Dificuldades financeiras revelam a fragilidade de jovens e idosos no cenário brasileiro

Por jair Henderson

O acesso ao crédito, quando utilizado de forma inteligente, pode ser um facilitador para o consumo consciente, a concretização de objetivos, o investimento em estudo, bem-estar, locomoção e até mesmo em novos negócios. Contudo, essa mesma ferramenta, se não for bem compreendida ou utilizada sem o devido cuidado, transforma-se em uma cilada traiçoeira, capaz de prender as pessoas em um ciclo vicioso de dívidas, ansiedade e decepção. No Brasil, essa situação tem afetado principalmente dois grupos que vivem fases bem diferentes da vida, mas que compartilham uma vulnerabilidade em comum: os jovens e os idosos.

Entre os mais jovens, especialmente aqueles pertencentes à chamada Geração Z, que cresceram em meio à tecnologia e se acostumaram a resolver tudo pelo celular, o problema não é a falta de informação, mas a maneira como essa informação é absorvida e colocada em prática. Segundo dados da Confederação Nacional de Dirigentes Lojistas (CNDL), quase metade dos jovens dessa geração não tem o costume de controlar o próprio dinheiro. Muitos confessam que não anotam os gastos, não estabelecem metas de economia e nem sequer sabem quanto gastam por mês. As razões? Vão desde a ausência de incentivo à educação financeira nas escolas até a simples “preguiça”, como alguns entrevistados mencionaram em pesquisas recentes. Há também aqueles que ainda guardam dinheiro em casa ou na poupança, sem considerar outras opções de investimento que poderiam gerar melhores resultados. As consequências dessa falta de cuidado aparecem com força quando o assunto é o futuro: aproximadamente 75% dos jovens não pensam na aposentadoria, como se o tempo estivesse sempre ao seu lado e a velhice fosse algo distante demais para se preocupar.

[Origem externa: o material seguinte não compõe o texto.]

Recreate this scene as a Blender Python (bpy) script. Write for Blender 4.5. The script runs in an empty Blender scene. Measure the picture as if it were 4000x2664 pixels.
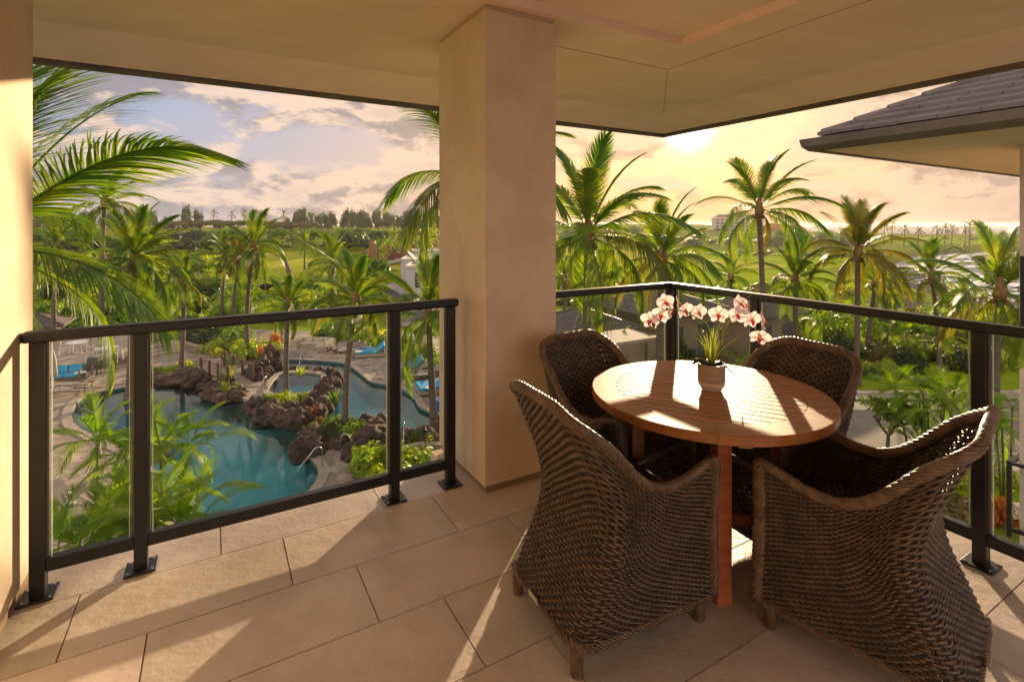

Na outra extremidade da vida, os idosos enfrentam desafios distintos, mas com algumas semelhanças. A população brasileira com mais de 60 anos atingiu a marca de 32 milhões em 2023, e muitos desses indivíduos têm acesso facilitado ao crédito consignado, aquele que é descontado diretamente do benefício da aposentadoria ou pensão. Para muitos, essa é uma solução rápida para lidar com uma emergência ou até mesmo para complementar a renda familiar. No entanto, a falta de conhecimento sobre taxas de juros, prazos e condições contratuais transforma essa aparente facilidade em um perigo real. Entre 2018 e 2019, o índice de endividamento entre os idosos aumentou 45%. São pessoas que, em teoria, deveriam estar vivendo uma fase de tranquilidade, mas que acabam comprometendo grande parte de seus rendimentos com dívidas que, muitas vezes, não conseguem explicar de onde vieram.

As ramificações vão muito além das finanças. O acúmulo de dívidas tem pesado diretamente no bem-estar psicológico de inúmeros brasileiros, fomentando sentimentos como culpa, impotência, desvalorização pessoal e, em situações extremas, depressão. Para os mais velhos, essa conjuntura se torna ainda mais difícil devido à solidão e ao sentimento de que perderam o controle sobre suas vidas. Já entre os mais jovens, a dificuldade em concretizar sonhos e o receio de falhar em um cenário cada vez mais competitivo provocam angústia e incerteza.

A carência de instrução sobre finanças ao longo da vida, somada à disparidade social e à escassez de ações governamentais eficazes, alimenta um ciclo prejudicial que afeta não somente as pessoas individualmente, mas núcleos familiares inteiros. Em diversos lares, os pais contam com a aposentadoria dos avós, enquanto os filhos se afogam em dívidas no cartão de crédito ou no “pix parcelado”, numa tentativa arriscada de sustentar um padrão de vida impraticável. Isso causa atritos entre as gerações, desentendimentos velados e, com frequência, um desgaste emocional significativo.

O crédito em si não é o grande culpado. Ele pode ser uma ferramenta valiosa quando empregado com sabedoria, planejamento e suporte adequado. A questão reside na maneira como a sociedade, o sistema financeiro e o próprio governo abordam essa ferramenta. Programas como o Desenrola Brasil, que visam renegociar dívidas e proporcionar chances de recomeço, são relevantes, mas ainda insuficientes diante da magnitude do problema. O que urge é uma política consistente de educação financeira, desde a infância, aliada a abordagens direcionadas para atender às necessidades de cada grupo etário. Apenas assim será possível quebrar esse padrão de fragilidade que se perpetua através das gerações.

Em um país caracterizado por desigualdades gritantes, assegurar que tanto jovens quanto idosos possuam o conhecimento e o amparo necessários para gerenciar suas finanças é mais do que um tema econômico: é uma questão de honra, cidadania e qualidade de vida para todos.